The historic regiment will commemorate the milestone with a special parade and a service at Bury Parish Church on April 29, during this year's Gallipoli weekend.

Over 400 people are expected to take part in the event which includes serving troops from the First and Fifth Fusiliers, as well as cadets and veterans.

They will be joined by civic guests and dignitaries who will accompany Colonel of the Regiment, General Paul Nanson MBE, when he takes the salute.

Two further parades will also take place in Rochdale and Salford on April 28.

Colonel James Denny, regimental secretary for the Royal Regiment of Fusiliers said: "2018 is a very special year for the Regiment so we wanted to mark our 50th anniversary with a series of events that everybody could get involved with.
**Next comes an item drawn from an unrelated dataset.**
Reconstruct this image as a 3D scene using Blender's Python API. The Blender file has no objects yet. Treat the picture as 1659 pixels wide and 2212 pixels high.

"The Freedom parades in Bury, Rochdale and Salford will enable members from the wider Fusilier family and the general public to come out in force and join in our special, anniversary celebrations."

The parade will start with a commemorative church service at Bury Parish Church at The Rock for VIPs and invited guests, from 11.45am.

It will then line up in Bolton Street before heading off at 1.15pm along the same route as the Gallipoli 100 parade, held last year — moving through Market Place, Market Street, Haymarket Street, Angouleme Way, Manchester Road and Silver Street where the salute will be taken outside the Fusilier Museum.

The parade will then split with Combined Bands heading right across Market Street, counter-marching in The Rock, and continuing to play for the Fusilier Association and cadet units who will dismiss in front of Castle Armoury in Castle Street.

The First and Fifth Fusilier Colour Parties will turn left in to Bolton Street and dismiss outside the East Lancashire Railway Station.

The Royal Regiment of Fusiliers, is an English infantry regiment formed in 1968, when the Lancashire Fusiliers joined with three other historic regiments.

Its official anniversary falls on St George's Day, and was marked by a thanksgiving service at the Regimental Headquarters in the Tower of London.

The four merged Fusilier units from Lancashire, Northumberland, Warwickshire and London, had almost three centuries of strong peace and wartime links.

Raised in the second half of the 17th century, they saw action together in the Netherlands in 1674, during the 1685 Monmouth Rebellion, at the Battle of the Boyne in 1690, as well as during the War of Spanish Succession, the Seven Years War, The American War of Independence, The Crimean War, and both World Wars.

The Royal Regiment of Fusiliers has since seen service across the globe, in Northern Ireland, Cyprus, the Balkans, the Gulf Wars and Afghanistan.